**Stated exercise**
Write the material out again exactly.

[START Given information]

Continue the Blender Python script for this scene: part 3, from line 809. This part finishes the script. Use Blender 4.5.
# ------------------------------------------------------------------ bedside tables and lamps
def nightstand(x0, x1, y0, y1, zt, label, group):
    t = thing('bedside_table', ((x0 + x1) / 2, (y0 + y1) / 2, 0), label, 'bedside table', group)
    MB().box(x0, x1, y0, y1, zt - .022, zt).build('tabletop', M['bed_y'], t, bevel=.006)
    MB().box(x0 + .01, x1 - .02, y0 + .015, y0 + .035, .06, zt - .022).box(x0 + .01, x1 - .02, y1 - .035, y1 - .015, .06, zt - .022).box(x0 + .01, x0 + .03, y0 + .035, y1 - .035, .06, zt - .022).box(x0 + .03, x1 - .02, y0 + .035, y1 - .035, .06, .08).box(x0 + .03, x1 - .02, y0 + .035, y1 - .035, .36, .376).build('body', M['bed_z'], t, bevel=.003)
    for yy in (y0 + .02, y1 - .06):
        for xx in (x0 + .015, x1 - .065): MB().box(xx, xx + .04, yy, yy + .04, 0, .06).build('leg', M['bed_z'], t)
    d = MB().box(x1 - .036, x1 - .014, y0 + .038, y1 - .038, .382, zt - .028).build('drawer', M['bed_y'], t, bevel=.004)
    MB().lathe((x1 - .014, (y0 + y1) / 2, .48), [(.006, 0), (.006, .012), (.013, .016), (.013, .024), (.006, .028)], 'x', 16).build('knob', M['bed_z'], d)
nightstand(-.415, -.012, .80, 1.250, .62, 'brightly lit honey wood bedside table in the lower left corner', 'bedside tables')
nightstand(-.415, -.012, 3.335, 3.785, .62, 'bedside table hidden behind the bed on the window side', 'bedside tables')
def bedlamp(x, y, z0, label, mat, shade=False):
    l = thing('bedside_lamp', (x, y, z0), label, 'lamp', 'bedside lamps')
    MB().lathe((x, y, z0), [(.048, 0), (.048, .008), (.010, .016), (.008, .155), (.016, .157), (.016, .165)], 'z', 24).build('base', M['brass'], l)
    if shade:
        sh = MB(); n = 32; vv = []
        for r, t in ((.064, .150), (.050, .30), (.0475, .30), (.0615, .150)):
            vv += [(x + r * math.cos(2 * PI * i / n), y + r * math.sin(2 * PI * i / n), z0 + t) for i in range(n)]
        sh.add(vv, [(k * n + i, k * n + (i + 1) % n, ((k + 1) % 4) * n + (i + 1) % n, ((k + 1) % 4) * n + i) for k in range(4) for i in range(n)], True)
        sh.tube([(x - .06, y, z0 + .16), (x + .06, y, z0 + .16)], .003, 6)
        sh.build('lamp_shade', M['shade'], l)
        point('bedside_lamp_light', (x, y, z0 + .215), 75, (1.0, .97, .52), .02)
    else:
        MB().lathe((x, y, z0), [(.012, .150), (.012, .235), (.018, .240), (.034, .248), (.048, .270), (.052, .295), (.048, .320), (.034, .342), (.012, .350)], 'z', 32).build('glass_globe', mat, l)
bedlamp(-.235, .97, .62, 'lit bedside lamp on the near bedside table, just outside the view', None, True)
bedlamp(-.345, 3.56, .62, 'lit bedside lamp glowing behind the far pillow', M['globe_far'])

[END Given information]

**Task answer**
Continue the Blender Python script for this scene: part 3, from line 809. This part finishes the script. Use Blender 4.5.
# ------------------------------------------------------------------ bedside tables and lamps
def nightstand(x0, x1, y0, y1, zt, label, group):
    t = thing('bedside_table', ((x0 + x1) / 2, (y0 + y1) / 2, 0), label, 'bedside table', group)
    MB().box(x0, x1, y0, y1, zt - .022, zt).build('tabletop', M['bed_y'], t, bevel=.006)
    MB().box(x0 + .01, x1 - .02, y0 + .015, y0 + .035, .06, zt - .022).box(x0 + .01, x1 - .02, y1 - .035, y1 - .015, .06, zt - .022).box(x0 + .01, x0 + .03, y0 + .035, y1 - .035, .06, zt - .022).box(x0 + .03, x1 - .02, y0 + .035, y1 - .035, .06, .08).box(x0 + .03, x1 - .02, y0 + .035, y1 - .035, .36, .376).build('body', M['bed_z'], t, bevel=.003)
    for yy in (y0 + .02, y1 - .06):
        for xx in (x0 + .015, x1 - .065): MB().box(xx, xx + .04, yy, yy + .04, 0, .06).build('leg', M['bed_z'], t)
    d = MB().box(x1 - .036, x1 - .014, y0 + .038, y1 - .038, .382, zt - .028).build('drawer', M['bed_y'], t, bevel=.004)
    MB().lathe((x1 - .014, (y0 + y1) / 2, .48), [(.006, 0), (.006, .012), (.013, .016), (.013, .024), (.006, .028)], 'x', 16).build('knob', M['bed_z'], d)
nightstand(-.415, -.012, .80, 1.250, .62, 'brightly lit honey wood bedside table in the lower left corner', 'bedside tables')
nightstand(-.415, -.012, 3.335, 3.785, .62, 'bedside table hidden behind the bed on the window side', 'bedside tables')
def bedlamp(x, y, z0, label, mat, shade=False):
    l = thing('bedside_lamp', (x, y, z0), label, 'lamp', 'bedside lamps')
    MB().lathe((x, y, z0), [(.048, 0), (.048, .008), (.010, .016), (.008, .155), (.016, .157), (.016, .165)], 'z', 24).build('base', M['brass'], l)
    if shade:
        sh = MB(); n = 32; vv = []
        for r, t in ((.064, .150), (.050, .30), (.0475, .30), (.0615, .150)):
            vv += [(x + r * math.cos(2 * PI * i / n), y + r * math.sin(2 * PI * i / n), z0 + t) for i in range(n)]
        sh.add(vv, [(k * n + i, k * n + (i + 1) % n, ((k + 1) % 4) * n + (i + 1) % n, ((k + 1) % 4) * n + i) for k in range(4) for i in range(n)], True)
        sh.tube([(x - .06, y, z0 + .16), (x + .06, y, z0 + .16)], .003, 6)
        sh.build('lamp_shade', M['shade'], l)
        point('bedside_lamp_light', (x, y, z0 + .215), 75, (1.0, .97, .52), .02)
    else:
        MB().lathe((x, y, z0), [(.012, .150), (.012, .235), (.018, .240), (.034, .248), (.048, .270), (.052, .295), (.048, .320), (.034, .342), (.012, .350)], 'z', 32).build('glass_globe', mat, l)
bedlamp(-.235, .97, .62, 'lit bedside lamp on the near bedside table, just outside the view', None, True)
bedlamp(-.345, 3.56, .62, 'lit bedside lamp glowing behind the far pillow', M['globe_far'])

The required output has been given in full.